While the memorials at Pearl Harbor and at Punchbowl may be the most well known memorials on O`ahu, there are others less well known yet just as important in our remembrance of those who died for our liberty. The Korean War and Vietnam Memorials, located on the grounds of the Iolani Palace in Honolulu honor those men of Hawaii who died in the Korean Conflict and those men of Hawaii who died fighting in the Vietnam War.
Another impressive memorial is located at the Hale'iwa Beach Park on the north shore. When my wife and I first visited this site in October of 1995, we stopped, quite honestly, because of beauty of the beach. It was then, however, that we discovered a beautiful war memorial. A white obelisk stands near the beach in tribute to those from the Waialua-Kahuku area who have died in the wars of this century. On each side of the obelisk are carved the names of the dead heroes of World War II, the Korean Conflict and the Vietnam War "who gave their lives that the rest of the world may live in peace."

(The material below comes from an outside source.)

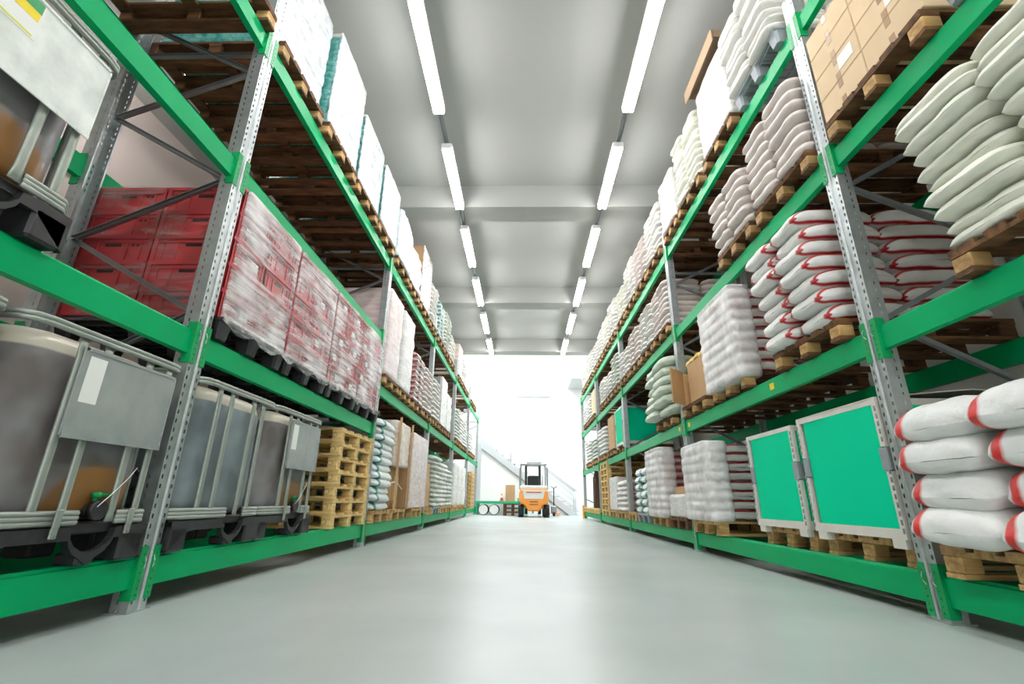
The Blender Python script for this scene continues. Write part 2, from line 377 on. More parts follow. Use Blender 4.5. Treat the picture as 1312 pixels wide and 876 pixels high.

The memorial was dedicated by the Waialua Lions Club on July 4, 1947. Among those honored are the sixteen area men who died in World War II.
Funai, Stanley Kazuto
Fujioka, Teruo
Gonsalves, Joseph
Isobe, Koosaku
Kuraoka, Jerry Sadayoshi
Kameda, Fred Yoshito
Lua Jr, Samuel
Nakama, Shigenori
Nozaki, Albert Yoshio
Nozaki, Tadashi
Suzuki, Hiroshi
Shintani, Takeo
Takata, Joseph Shigeo
Togo, Shiro
Tsunematsu, Bertram A.
Watanabe, Hiroshi
This list of names reminds us all that the people who call themselves Hawaiians and Americans come from diverse ethnic backgrounds. No matter what their last names were, no matter where their parents, grandparents or great-grandparents came from, these men died fighting for our freedom.
We honor these men and those whose bones lay beneath the sea in Pearl Harbor or under the earth at Punchbowl, men of Hawaii and those of other lands.